### Information shown

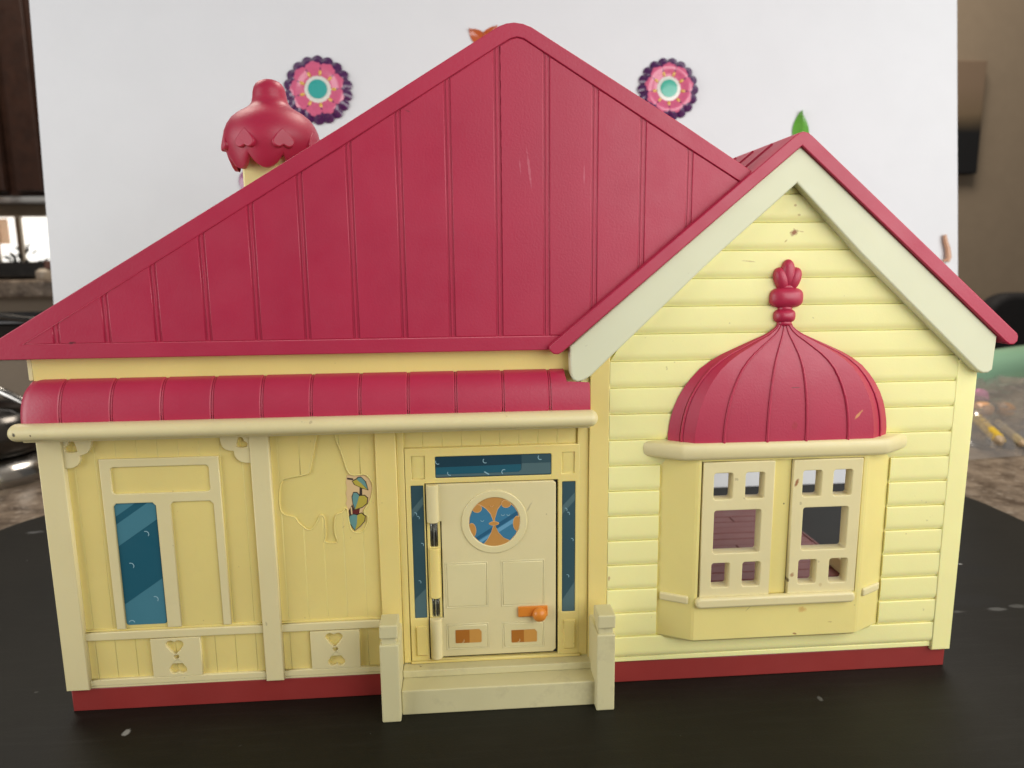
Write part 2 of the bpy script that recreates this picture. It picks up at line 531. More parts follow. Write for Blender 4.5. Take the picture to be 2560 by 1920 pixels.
# ---- porch roof: quarter round segments
def porch_seg(x0, x1, left_end=False, notch=False):
    bm = bmesh.new()
    n = 10
    def prof(i, inset=0.0):
        t = i / n * math.pi / 2
        return (-.3 - (9.6 - inset) * math.sin(t), 130.0 + (17.0 - inset) * math.cos(t))
    rings = []
    if left_end:
        for s, dx in ((.0, 0), (.35, .35), (.62, 1.1), (.82, 2.3), (.94, 3.8), (1.0, 5.6)):
            rings.append([(x0 + dx + 3.2 * (1 - math.sin(i / n * math.pi / 2)) , prof(i)[0] * s if i else .5, 130 + (prof(i)[1] - 130) * (.72 + .28 * s)) for i in range(n + 1)])
        rings.append([(x1 - .35, *prof(i)) for i in range(n + 1)])
        rings.append([(x1, *prof(i, .35)) for i in range(n + 1)])
    else:
        lim = lambda p, f: (p[0], min(p[1], 141.2)) if f else p
        rings = [[(x0, *prof(i, .35)) for i in range(n + 1)], [(x0 + .35, *prof(i)) for i in range(n + 1)]]
        if notch:
            rings += [[(16.0, *prof(i)) for i in range(n + 1)],
                      [(16.6, *((-.3 - 9.6 * math.sin(max(i / n, .47) * math.pi / 2), 130 + 17 * math.cos(max(i / n, .47) * math.pi / 2)))) for i in range(n + 1)]]
            f = lambda i, s: (-.3 - (9.6 - s) * math.sin(max(i / n, .5) * math.pi / 2), 130 + (17 - s) * math.cos(max(i / n, .5) * math.pi / 2))
            rings += [[(x1 - .35, *f(i, 0)) for i in range(n + 1)], [(x1, *f(i, .35)) for i in range(n + 1)]]
        else:
            rings += [[(x1 - .35, *prof(i)) for i in range(n + 1)], [(x1, *prof(i, .35)) for i in range(n + 1)]]
    loft(bm, rings, cap=False, closed=False)
    # skirts down into the joint
    for ring, yb in ((rings[0], 0), (rings[-1], 0)):
        a = [bm.verts.new(p) for p in ring]
        b = [bm.verts.new((p[0], p[1] * .86, 130 + (p[2] - 130) * .9)) for p in ring]
        for i in range(len(a) - 1):
            bm.faces.new((a[i], a[i + 1], b[i + 1], b[i]))
    bmesh.ops.remove_doubles(bm, verts=bm.verts, dist=.002)
    return bm_mesh(bm, 'roof_segment', 40)
bm = bmesh.new()
loft(bm, [[(x, -.3 - 9.0 * math.sin(i / 10 * math.pi / 2), 130 + 16.4 * math.cos(i / 10 * math.pi / 2)) for i in range(10)] for x in (-198.5, 16)], cap=False, closed=False)
loft(bm, [[(x, -.3 - 9.0 * math.sin(i / 10 * math.pi / 2), 130 + 16.4 * math.cos(i / 10 * math.pi / 2)) for i in range(5, 11)] for x in (16, 26)], cap=False, closed=False)
pr = link('porch_roof', bm_mesh(bm, 'porch_roof', 40), R, H)
px = [-203.2] + [-185.2 + 19.45 * k for k in range(11)] + [26.2]
for i, (a, b) in enumerate(zip(px, px[1:])):
    link('roof_segment', porch_seg(a + (.55 if i else 0), b - (.55 if i < 11 else 0), i == 0, i == 11), R, pr)
    if 0 < i:
        bm = bmesh.new()
        tube(bm, [(a, -.3 - 9.05 * math.sin(t / 10 * math.pi / 2), 130 + 16.45 * math.cos(t / 10 * math.pi / 2)) for t in range(11)], .32, 6)
        link('roof_bead', bm_mesh(bm, 'roof_bead', 60), R, pr)

# ---- gutter: rounded bar with domed ends
bm = bmesh.new()
rings = []
def gut(x, s):
    return [(x, -9.8 + 4.3 * s * math.cos(a), 127.4 + 3.55 * s * math.sin(a)) for a in [2 * math.pi * k / 20 for k in range(20)]]
for t in range(0, 7):
    a = t / 6 * math.pi / 2
    rings.append(gut(-204.6 + 3.2 * (1 - math.cos(a)), max(.05, math.sin(a))))
for t in range(6, -1, -1):
    a = t / 6 * math.pi / 2
    rings.append(gut(29.2 - 3.4 * (1 - math.cos(a)), max(.05, math.sin(a))))
loft(bm, rings)
gt = link('gutter', bm_mesh(bm, 'gutter', 50), C, H)
box('gutter_back', -201.5, 26.5, -7.5, 1.4, 122.6, 130.2, C, gt, .4)

# ---- porch wall: planks
recess = [(-87.3, 124), (-91.3, 109.0), (-92.2, 105.6), (-93.6, 103.9), (-102.4, 102.3), (-104.4, 100.3), (-105.5, 95.9), (-105.6, 88.7), (-103.6, 85.9), (-99.8, 84.7), (-98.3, 82.3), (-95.4, 79.4), (-94.0, 78.9), (-92.3, 79.3),
          (-90.1, 82.6), (-88.7, 85.1), (-87.8, 85.0), (-87.2, 83.2), (-87.2, 76.3), (-87.7, 73.1), (-82.3, 72.6), (-82.9, 77.1), (-82.9, 81.3), (-81.9, 85.1), (-79.5, 86.1), (-77.6, 87.9),
          (-77.1, 82.8), (-76.3, 78.6), (-75.2, 77.2), (-73.5, 76.6), (-71.6, 76.8), (-70.2, 78.0), (-68.7, 81.5), (-68.6, 84.3), (-70.1, 86.1), (-67.2, 91.1), (-65.9, 96.3), (-66.2, 99.4), (-67.6, 101.8), (-69.6, 103.1), (-75.5, 103.4), (-78.0, 111.3), (-80.2, 118.1), (-82, 124)]
wall = plate('porch_wall', rect(-190.6, 11.2, -64.2, 125), 1.45, .6, YP, H, 0)
def smooth_poly(p, n=4):
    out = []
    m_ = len(p)
    for i in range(m_):
        p0, p1, p2, p3 = p[i - 1], p[i], p[(i + 1) % m_], p[(i + 2) % m_]
        for k in range(n):
            t = k / n
            out.append(tuple(.5 * (2 * p1[c] + (p2[c] - p0[c]) * t + (2 * p0[c] - 5 * p1[c] + 4 * p2[c] - p3[c]) * t * t + (3 * p1[c] - p0[c] - 3 * p2[c] + p3[c]) * t ** 3) for c in (0, 1)))
    return out
cutter = plate('cutter', smooth_poly(recess), -3, 6, None, None, 0)
for a, b in zip([-190.4, -187.2, -179.0, -170.5, -162.1, -153.8, -145.4, -137.0, -128.4, -119.6], [-187.2, -179.0, -170.5, -162.1, -153.8, -145.4, -137.0, -128.4, -119.6, -115.4]):
    plate('wall_plank', rect(a - .03, 11.3, b + .03, 124), .75, 1.1, YP, wall, .24)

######

- _Given problem_
Transcribe the listing in full. Omit the pictures and keep every line exact.

- _Answer to this exercise_
Write part 2 of the bpy script that recreates this picture. It picks up at line 531. More parts follow. Write for Blender 4.5. Take the picture to be 2560 by 1920 pixels.
# ---- porch roof: quarter round segments
def porch_seg(x0, x1, left_end=False, notch=False):
    bm = bmesh.new()
    n = 10
    def prof(i, inset=0.0):
        t = i / n * math.pi / 2
        return (-.3 - (9.6 - inset) * math.sin(t), 130.0 + (17.0 - inset) * math.cos(t))
    rings = []
    if left_end:
        for s, dx in ((.0, 0), (.35, .35), (.62, 1.1), (.82, 2.3), (.94, 3.8), (1.0, 5.6)):
            rings.append([(x0 + dx + 3.2 * (1 - math.sin(i / n * math.pi / 2)) , prof(i)[0] * s if i else .5, 130 + (prof(i)[1] - 130) * (.72 + .28 * s)) for i in range(n + 1)])
        rings.append([(x1 - .35, *prof(i)) for i in range(n + 1)])
        rings.append([(x1, *prof(i, .35)) for i in range(n + 1)])
    else:
        lim = lambda p, f: (p[0], min(p[1], 141.2)) if f else p
        rings = [[(x0, *prof(i, .35)) for i in range(n + 1)], [(x0 + .35, *prof(i)) for i in range(n + 1)]]
        if notch:
            rings += [[(16.0, *prof(i)) for i in range(n + 1)],
                      [(16.6, *((-.3 - 9.6 * math.sin(max(i / n, .47) * math.pi / 2), 130 + 17 * math.cos(max(i / n, .47) * math.pi / 2)))) for i in range(n + 1)]]
            f = lambda i, s: (-.3 - (9.6 - s) * math.sin(max(i / n, .5) * math.pi / 2), 130 + (17 - s) * math.cos(max(i / n, .5) * math.pi / 2))
            rings += [[(x1 - .35, *f(i, 0)) for i in range(n + 1)], [(x1, *f(i, .35)) for i in range(n + 1)]]
        else:
            rings += [[(x1 - .35, *prof(i)) for i in range(n + 1)], [(x1, *prof(i, .35)) for i in range(n + 1)]]
    loft(bm, rings, cap=False, closed=False)
    # skirts down into the joint
    for ring, yb in ((rings[0], 0), (rings[-1], 0)):
        a = [bm.verts.new(p) for p in ring]
        b = [bm.verts.new((p[0], p[1] * .86, 130 + (p[2] - 130) * .9)) for p in ring]
        for i in range(len(a) - 1):
            bm.faces.new((a[i], a[i + 1], b[i + 1], b[i]))
    bmesh.ops.remove_doubles(bm, verts=bm.verts, dist=.002)
    return bm_mesh(bm, 'roof_segment', 40)
bm = bmesh.new()
loft(bm, [[(x, -.3 - 9.0 * math.sin(i / 10 * math.pi / 2), 130 + 16.4 * math.cos(i / 10 * math.pi / 2)) for i in range(10)] for x in (-198.5, 16)], cap=False, closed=False)
loft(bm, [[(x, -.3 - 9.0 * math.sin(i / 10 * math.pi / 2), 130 + 16.4 * math.cos(i / 10 * math.pi / 2)) for i in range(5, 11)] for x in (16, 26)], cap=False, closed=False)
pr = link('porch_roof', bm_mesh(bm, 'porch_roof', 40), R, H)
px = [-203.2] + [-185.2 + 19.45 * k for k in range(11)] + [26.2]
for i, (a, b) in enumerate(zip(px, px[1:])):
    link('roof_segment', porch_seg(a + (.55 if i else 0), b - (.55 if i < 11 else 0), i == 0, i == 11), R, pr)
    if 0 < i:
        bm = bmesh.new()
        tube(bm, [(a, -.3 - 9.05 * math.sin(t / 10 * math.pi / 2), 130 + 16.45 * math.cos(t / 10 * math.pi / 2)) for t in range(11)], .32, 6)
        link('roof_bead', bm_mesh(bm, 'roof_bead', 60), R, pr)

# ---- gutter: rounded bar with domed ends
bm = bmesh.new()
rings = []
def gut(x, s):
    return [(x, -9.8 + 4.3 * s * math.cos(a), 127.4 + 3.55 * s * math.sin(a)) for a in [2 * math.pi * k / 20 for k in range(20)]]
for t in range(0, 7):
    a = t / 6 * math.pi / 2
    rings.append(gut(-204.6 + 3.2 * (1 - math.cos(a)), max(.05, math.sin(a))))
for t in range(6, -1, -1):
    a = t / 6 * math.pi / 2
    rings.append(gut(29.2 - 3.4 * (1 - math.cos(a)), max(.05, math.sin(a))))
loft(bm, rings)
gt = link('gutter', bm_mesh(bm, 'gutter', 50), C, H)
box('gutter_back', -201.5, 26.5, -7.5, 1.4, 122.6, 130.2, C, gt, .4)

# ---- porch wall: planks
recess = [(-87.3, 124), (-91.3, 109.0), (-92.2, 105.6), (-93.6, 103.9), (-102.4, 102.3), (-104.4, 100.3), (-105.5, 95.9), (-105.6, 88.7), (-103.6, 85.9), (-99.8, 84.7), (-98.3, 82.3), (-95.4, 79.4), (-94.0, 78.9), (-92.3, 79.3),
          (-90.1, 82.6), (-88.7, 85.1), (-87.8, 85.0), (-87.2, 83.2), (-87.2, 76.3), (-87.7, 73.1), (-82.3, 72.6), (-82.9, 77.1), (-82.9, 81.3), (-81.9, 85.1), (-79.5, 86.1), (-77.6, 87.9),
          (-77.1, 82.8), (-76.3, 78.6), (-75.2, 77.2), (-73.5, 76.6), (-71.6, 76.8), (-70.2, 78.0), (-68.7, 81.5), (-68.6, 84.3), (-70.1, 86.1), (-67.2, 91.1), (-65.9, 96.3), (-66.2, 99.4), (-67.6, 101.8), (-69.6, 103.1), (-75.5, 103.4), (-78.0, 111.3), (-80.2, 118.1), (-82, 124)]
wall = plate('porch_wall', rect(-190.6, 11.2, -64.2, 125), 1.45, .6, YP, H, 0)
def smooth_poly(p, n=4):
    out = []
    m_ = len(p)
    for i in range(m_):
        p0, p1, p2, p3 = p[i - 1], p[i], p[(i + 1) % m_], p[(i + 2) % m_]
        for k in range(n):
            t = k / n
            out.append(tuple(.5 * (2 * p1[c] + (p2[c] - p0[c]) * t + (2 * p0[c] - 5 * p1[c] + 4 * p2[c] - p3[c]) * t * t + (3 * p1[c] - p0[c] - 3 * p2[c] + p3[c]) * t ** 3) for c in (0, 1)))
    return out
cutter = plate('cutter', smooth_poly(recess), -3, 6, None, None, 0)
for a, b in zip([-190.4, -187.2, -179.0, -170.5, -162.1, -153.8, -145.4, -137.0, -128.4, -119.6], [-187.2, -179.0, -170.5, -162.1, -153.8, -145.4, -137.0, -128.4, -119.6, -115.4]):
    plate('wall_plank', rect(a - .03, 11.3, b + .03, 124), .75, 1.1, YP, wall, .24)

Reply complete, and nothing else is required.